Jardins de Gally est aussi impliqué avec la distribution. En Rhône-Alpes, un supermarché va installer cette année une serre horticole de 400 m2 directement dans la zone de vente. Les équipes fruits et légumes du magasin vont suivre une formation spécifique. Cette serre produira tomates et verdures, se démarquant d’autres réalisations similaires du type InFarm. Et Nicolas Brulard de préciser : « Dans cette serre, des variétés locales seront cultivées et un partenariat avec des producteurs locaux sera initié. C’est une démarche qui peut avoir un impact sur de nouvelles façons de penser les achats au quotidien ».

« Engager des projets de serres urbaines, hypertechnologiques, alors qu’une agriculture périurbaine existe à une dizaine de kilomètres, c’est limite dangereux pour la filière » : Nicolas Brulard (Jardins du Gally)

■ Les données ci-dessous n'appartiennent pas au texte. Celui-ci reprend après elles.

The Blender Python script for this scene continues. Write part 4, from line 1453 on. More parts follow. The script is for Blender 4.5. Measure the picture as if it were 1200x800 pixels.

L’Europe se penche sur les serres urbaines

Le programme européen des Serres sur les toits pour réduire les émissions de CO2 développe une approche pour diminuer les émissions de CO2 dans les secteurs du bâtiment et de l’agriculture en combinant le partage d’énergie et la production alimentaire locale. L’idée est d’utiliser la chaleur non consommée par l’immeuble qui supporte une serre de toit pour la production de légumes. « C’est un peu l’opposé de la ferme verticale qui ne vise pas une valorisation totale, en utilisant par exemple des LED, chères et peu environnementales », note Nicolas Brulard.

Quatre pilotes sont en cours d’expérimentation. Il s’agit aussi de réduire les obstacles à l’accès aux marchés (règles d’urbanisme, règlements techniques, assurances, etc.). Les résultats sont partagés avec les communautés cibles (autorités publiques, PME et grandes entreprises, centres de recherche).